The Duties of the Heart
Gate Three: "Serving G-d"
Chapter Six - Part 2
As we pointed out last time, the more generous G-d has been to a person, the
more fitting it is for him or her to worship and thus thank Him. We'll see
now how that touches upon us personally when it comes to all the material and
spiritual good G-d has granted us.
You'd be expected to worship G-d more intensely in the following instances,
among many others: if G-d assigned you a leadership role in society in which
you hold sway over public opinion and can affect change; if He bestowed
wisdom upon you, deeper understanding, and the wherewithal to counsel others
for their own good; or if He granted you spiritual excellence indeed, and
allowed your search for it to come to fruition (for, the truth be known, many
have sought spiritual excellence and not achieved it despite their efforts;
for it too is a gift from G-d).
Serve Him more intensely in those or similar circumstances, we're told, and
you'll continue to enjoy the good you'd been favored with. Grow lax in your
gratitude, though, and you threaten your link to G-d. In fact, the early
pious ones were always a little leery when good fortune came their way. After
all, they reasoned, perhaps they couldn't do enough to thank G-d for all the
good, which might jeopardize their relationship to Him in the end.

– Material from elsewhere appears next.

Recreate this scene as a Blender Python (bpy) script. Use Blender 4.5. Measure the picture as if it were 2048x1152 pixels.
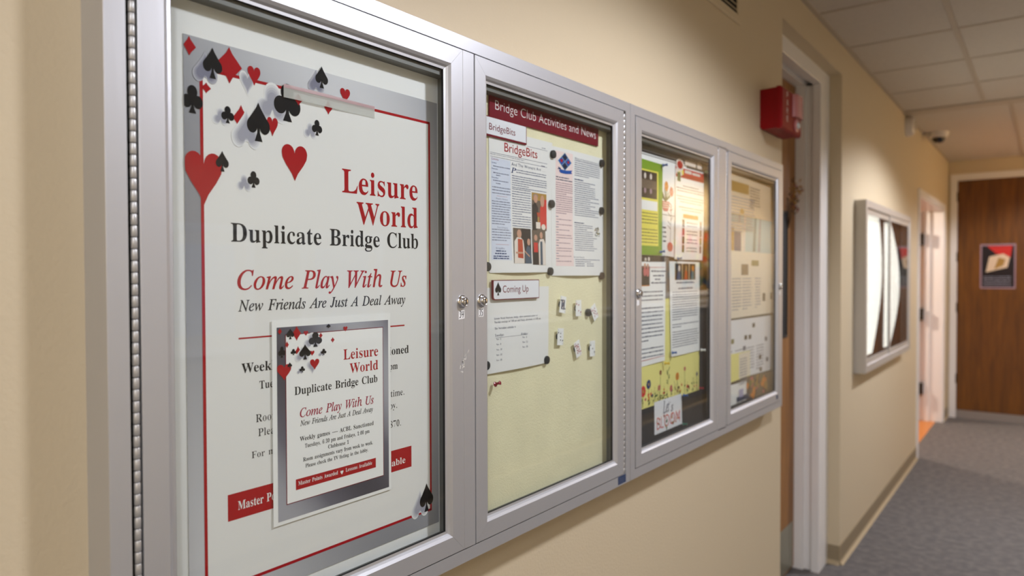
"""Hallway with wall-mounted glazed display cases.  Units: metres.
World: the display-case wall is the plane x = 0 (room on +x), y runs down the hall, z is up."""
import bpy, math, random
from mathutils import Vector, Matrix
from mathutils.geometry import tessellate_polygon

for _o in list(bpy.data.objects):
    bpy.data.objects.remove(_o)
SC = bpy.context.scene
COL = SC.collection
PI = math.pi

# ------------------------------------------------------------------ camera, exposure
SC.view_settings.view_transform = 'Standard'
SC.view_settings.look = 'None'
SC.view_settings.exposure = 0.1
SC.view_settings.gamma = 1.0
SC.view_settings.use_curve_mapping = False

CAM = Vector((0.87736, 0.0, 1.54482))
YAW, PITCH, ROLL, FPX = 0.64702, -0.01876, -0.00284, 1423.38512
cd = bpy.data.cameras.new('camera')
cam = bpy.data.objects.new('camera', cd)
COL.objects.link(cam)
cam.location = CAM
_f = Vector((-math.sin(YAW) * math.cos(PITCH), math.cos(YAW) * math.cos(PITCH), math.sin(PITCH)))
_r = Vector((math.cos(YAW), math.sin(YAW), 0))
_u = _r.cross(_f)
_r2 = _r * math.cos(ROLL) + _u * math.sin(ROLL)
_u2 = _u * math.cos(ROLL) - _r * math.sin(ROLL)
cam.rotation_euler = Matrix((_r2, _u2, -_f)).transposed().to_euler()
cd.sensor_fit = 'HORIZONTAL'
cd.sensor_width = 36.0
cd.lens = FPX / 2048.0 * 36.0
cd.clip_start = 0.05
cd.clip_end = 60
cd.dof.use_dof = True
cd.dof.focus_distance = 1.15
cd.dof.aperture_fstop = cd.lens / 7.6
SC.camera = cam

# ------------------------------------------------------------------ world and large lights
wd = bpy.data.worlds.new('world')
SC.world = wd
wd.use_nodes = True
wd.node_tree.nodes['Background'].inputs[0].default_value = (1.0, 0.86, 0.70, 1)
wd.node_tree.nodes['Background'].inputs[1].default_value = 0.02

def spot(name, loc, power, size_deg, blend, color, radius=0.09, target=None):
    l = bpy.data.lights.new(name, 'SPOT')
    l.energy = power
    l.spot_size = math.radians(size_deg)
    l.spot_blend = blend
    l.color = color
    l.shadow_soft_size = radius
    o = bpy.data.objects.new(name, l)
    COL.objects.link(o)
    o.location = loc
    if target is not None:
        o.rotation_euler = (Vector(target) - Vector(loc)).to_track_quat('-Z', 'Y').to_euler()
    return o

def area(name, loc, rot, sx, sy, power, color):
    l = bpy.data.lights.new(name, 'AREA')
    l.shape = 'RECTANGLE'
    l.size, l.size_y = sx, sy
    l.energy = power
    l.color = color
    o = bpy.data.objects.new(name, l)
    COL.objects.link(o)
    o.location = loc
    o.rotation_euler = rot
    return o

WARM = (0.935, 0.955, 1.08)
# recessed downlights down the middle of the hall (cut-off cones: the top of the wall stays dark)
for _i, (_x, _y, _p) in enumerate(((1.25, -0.5, 54), (1.20, 1.65, 124), (1.20, 4.9, 165), (1.35, 7.8, 115))):
    spot('downlight', (_x, _y, 2.72), _p, 149, 0.32, WARM, 0.10)
# added fill light, out of view behind the camera, lifts the hall evenly
area('back_fill', (1.9, -2.2, 2.70), (0, 0, 0), 0.6, 1.2, 48, (0.95, 0.97, 1.06))
# lamp in the room behind the open doorway
spot('side_room_lamp', (-1.62, 7.78, 2.25), 165, 150, 0.3, (1.0, 0.84, 0.70), 0.05, (1.0, 6.9, 0.2))

# ------------------------------------------------------------------ materials
def lin(c):
    c /= 255.0
    return c / 12.92 if c <= 0.04045 else ((c + 0.055) / 1.055) ** 2.4

def rgb(r, g, b):
    return (lin(r), lin(g), lin(b), 1.0)

MATS = {}

def mat(name, col, rough=0.6, metal=0.0, spec=0.5, bump=None, var=None, stretch=(1, 1, 1), emit=None, coat=0.0):
    """bump = (scale, strength); var = (scale, amount) colour mottling"""
    if name in MATS:
        return MATS[name]
    m = bpy.data.materials.new(name)
    m.use_nodes = True
    nt = m.node_tree
    b = nt.nodes['Principled BSDF']
    b.inputs['Base Color'].default_value = rgb(*col)
    b.inputs['Roughness'].default_value = rough
    b.inputs['Metallic'].default_value = metal
    if name.startswith(('ink_', 'print_', 'ghost_', 'tint_')):
        rough, spec = 0.65, 0.15                       # matt printing
        b.inputs['Roughness'].default_value = rough
    b.inputs['Specular IOR Level'].default_value = spec
    b.inputs['Coat Weight'].default_value = coat
    m.diffuse_color = rgb(*col)
    if emit:
        b.inputs['Emission Color'].default_value = rgb(*col)
        b.inputs['Emission Strength'].default_value = emit
    if bump or var:
        tc = nt.nodes.new('ShaderNodeTexCoord')
        mp = nt.nodes.new('ShaderNodeMapping')
        mp.inputs['Scale'].default_value = stretch
        nt.links.new(tc.outputs['Object'], mp.inputs['Vector'])
    if bump:
        n = nt.nodes.new('ShaderNodeTexNoise')
        n.inputs['Scale'].default_value = bump[0]
        n.inputs['Detail'].default_value = 3
        bp = nt.nodes.new('ShaderNodeBump')
        bp.inputs['Strength'].default_value = bump[1]
        bp.inputs['Distance'].default_value = 0.002
        nt.links.new(mp.outputs[0], n.inputs['Vector'])
        nt.links.new(n.outputs[0], bp.inputs['Height'])
        nt.links.new(bp.outputs[0], b.inputs['Normal'])
    if var:
        n = nt.nodes.new('ShaderNodeTexNoise')
        n.inputs['Scale'].default_value = var[0]
        n.inputs['Detail'].default_value = 4
        rp = nt.nodes.new('ShaderNodeMapRange')
        rp.inputs['From Min'].default_value = 0.3
        rp.inputs['From Max'].default_value = 0.7
        rp.inputs['To Min'].default_value = 1 - var[1]
        rp.inputs['To Max'].default_value = 1 + var[1]
        mx = nt.nodes.new('ShaderNodeMix')
        mx.data_type = 'RGBA'
        mx.blend_type = 'MULTIPLY'
        mx.inputs['Factor'].default_value = 1
        mx.inputs['A'].default_value = rgb(*col)
        nt.links.new(mp.outputs[0], n.inputs['Vector'])
        nt.links.new(n.outputs[0], rp.inputs['Value'])
        nt.links.new(rp.outputs[0], mx.inputs['B'])
        nt.links.new(mx.outputs['Result'], b.inputs['Base Color'])
    MATS[name] = m
    return m

def wood_mat(name, c1, c2, rough=0.4):
    m = bpy.data.materials.new(name)
    m.use_nodes = True
    nt = m.node_tree
    b = nt.nodes['Principled BSDF']
    b.inputs['Roughness'].default_value = rough
    tc = nt.nodes.new('ShaderNodeTexCoord')
    mp = nt.nodes.new('ShaderNodeMapping')
    mp.inputs['Scale'].default_value = (14, 14, 1.1)
    n = nt.nodes.new('ShaderNodeTexNoise')
    n.inputs['Scale'].default_value = 2.2
    n.inputs['Detail'].default_value = 6
    n.inputs['Distortion'].default_value = 0.6
    r = nt.nodes.new('ShaderNodeValToRGB')
    r.color_ramp.elements[0].position = 0.3
    r.color_ramp.elements[0].color = rgb(*c1)
    r.color_ramp.elements[1].position = 0.72
    r.color_ramp.elements[1].color = rgb(*c2)
    nt.links.new(tc.outputs['Object'], mp.inputs[0])
    nt.links.new(mp.outputs[0], n.inputs['Vector'])
    nt.links.new(n.outputs[0], r.inputs[0])
    nt.links.new(r.outputs[0], b.inputs['Base Color'])
    MATS[name] = m
    return m

def carpet_mat(name, c1, c2):
    m = bpy.data.materials.new(name)
    m.use_nodes = True
    nt = m.node_tree
    b = nt.nodes['Principled BSDF']
    b.inputs['Roughness'].default_value = 0.95
    b.inputs['Specular IOR Level'].default_value = 0.1
    tc = nt.nodes.new('ShaderNodeTexCoord')
    n1 = nt.nodes.new('ShaderNodeTexNoise')
    n1.inputs['Scale'].default_value = 260
    n1.inputs['Detail'].default_value = 2
    n2 = nt.nodes.new('ShaderNodeTexNoise')
    n2.inputs['Scale'].default_value = 22
    n2.inputs['Detail'].default_value = 5
    ad = nt.nodes.new('ShaderNodeMath')
    ad.operation = 'ADD'
    r = nt.nodes.new('ShaderNodeValToRGB')
    r.color_ramp.elements[0].position = 0.75
    r.color_ramp.elements[0].color = rgb(*c1)
    r.color_ramp.elements[1].position = 1.0
    r.color_ramp.elements[1].color = rgb(*c2)
    ml = nt.nodes.new('ShaderNodeMath')
    ml.operation = 'MULTIPLY'
    ml.inputs[1].default_value = 0.85
    bp = nt.nodes.new('ShaderNodeBump')
    bp.inputs['Strength'].default_value = 0.3
    bp.inputs['Distance'].default_value = 0.002
    for n in (n1, n2):
        nt.links.new(tc.outputs['Object'], n.inputs['Vector'])
    nt.links.new(n1.outputs[0], ad.inputs[0])
    nt.links.new(n2.outputs[0], ad.inputs[1])
    nt.links.new(ad.outputs[0], ml.inputs[0])
    nt.links.new(ml.outputs[0], r.inputs[0])
    nt.links.new(r.outputs[0], b.inputs['Base Color'])
    nt.links.new(n1.outputs[0], bp.inputs['Height'])
    nt.links.new(bp.outputs[0], b.inputs['Normal'])
    MATS[name] = m
    return m

def glass_mat(name, r0=0.045, tint=(0.97, 0.985, 0.975), rough=0.0):
    """thin clear sheet: see-through with a mirror reflection that grows at a slant"""
    m = bpy.data.materials.new(name)
    m.use_nodes = True
    nt = m.node_tree
    nt.nodes.remove(nt.nodes['Principled BSDF'])
    out = nt.nodes['Material Output']
    tr = nt.nodes.new('ShaderNodeBsdfTransparent')
    tr.inputs[0].default_value = (*tint, 1)
    gl = nt.nodes.new('ShaderNodeBsdfGlossy')
    gl.inputs['Roughness'].default_value = rough
    lw = nt.nodes.new('ShaderNodeLayerWeight')
    lw.inputs[0].default_value = 0.5
    pw = nt.nodes.new('ShaderNodeMath')
    pw.operation = 'POWER'
    pw.inputs[1].default_value = 5
    ma = nt.nodes.new('ShaderNodeMath')
    ma.operation = 'MULTIPLY_ADD'
    ma.inputs[1].default_value = 1 - r0
    ma.inputs[2].default_value = r0
    mx = nt.nodes.new('ShaderNodeMixShader')
    nt.links.new(lw.outputs['Facing'], pw.inputs[0])
    nt.links.new(pw.outputs[0], ma.inputs[0])
    nt.links.new(ma.outputs[0], mx.inputs[0])
    nt.links.new(tr.outputs[0], mx.inputs[1])
    nt.links.new(gl.outputs[0], mx.inputs[2])
    nt.links.new(mx.outputs[0], out.inputs[0])
    MATS[name] = m
    return m

def film_mat(name, col, alpha, rough=0.5):
    """translucent ink or film lying on paper"""
    m = bpy.data.materials.new(name)
    m.use_nodes = True
    b = m.node_tree.nodes['Principled BSDF']
    b.inputs['Base Color'].default_value = rgb(*col)
    b.inputs['Alpha'].default_value = alpha
    b.inputs['Roughness'].default_value = rough
    MATS[name] = m
    return m

def silver_print_mat(name, c1, c2, c3):
    """printed silver border: broad light and dark bands of the artwork itself"""
    m = bpy.data.materials.new(name)
    m.use_nodes = True
    nt = m.node_tree
    b = nt.nodes['Principled BSDF']
    b.inputs['Roughness'].default_value = 0.45
    tc = nt.nodes.new('ShaderNodeTexCoord')
    n = nt.nodes.new('ShaderNodeTexWave')
    n.wave_type = 'BANDS'
    n.bands_direction = 'DIAGONAL'
    n.inputs['Scale'].default_value = 0.42
    n.inputs['Phase Offset'].default_value = 1.2
    r = nt.nodes.new('ShaderNodeValToRGB')
    r.color_ramp.elements[0].color = rgb(*c1)
    r.color_ramp.elements[1].color = rgb(*c3)
    e = r.color_ramp.elements.new(0.5)
    e.color = rgb(*c2)
    nt.links.new(tc.outputs['Generated'], n.inputs['Vector'])
    nt.links.new(n.outputs[0], r.inputs[0])
    nt.links.new(r.outputs[0], b.inputs['Base Color'])
    MATS[name] = m
    return m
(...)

Now, let the sensitive soul take this last point to heart. For who among us
who's honest to him- or herself wouldn't admit that he or she'd serve G-d
more devoutly in those circumstances *just to have the good fortune
continue*! After all, there's something of a hungry child in each one of us.
Ibn Pakudah's advice for us is to have in mind the fact that so human but
petty a reaction to G-d and His favor is based on three phenomena in the
human spirit. First, the fact that, at bottom, we're self-absorbed and
pleasure-driven, as we'd already cited.
Second, that we just don't appreciate how much good G-d has done for us in so
many large and small ways, and we assume the only way it will continue coming
is if we ask for it! His point is that "G-d has already been so good to you
-- in ways you know and in ways you don't know -- that by asking for more,
you show that you've forgotten Who did all those good things for you in the
first place."
And third, that we really don't know ourselves and are only scantly aware of
what we do. While it's certainly important to recognize one's strengths and
abilities, we tend to laud ourselves and to be proud of nearly everything we
do. Take a deep breath or two, garner your loins, and dare to see yourself
for what you really are and you might be shocked by your oafishness and
meanness.
It's our blindness to all that that has us think we deserve G-d's favor all
the time, that has us become dumbfounded when we lack for something, and that
keeps us wanting more and more. (After all, we "deserve" it...). And as if
that wasn't enough, it actually has us believe that we're doing G-d a favor
when we worship Him!
"If you'd only realize how much attention your Creator indeed pays to you,
and how much better He knows what's good for you and what's not than you ever
could" he says, "you'd have more and more gratitude ... and you'd get what
you deserve rather than what you imagine you do."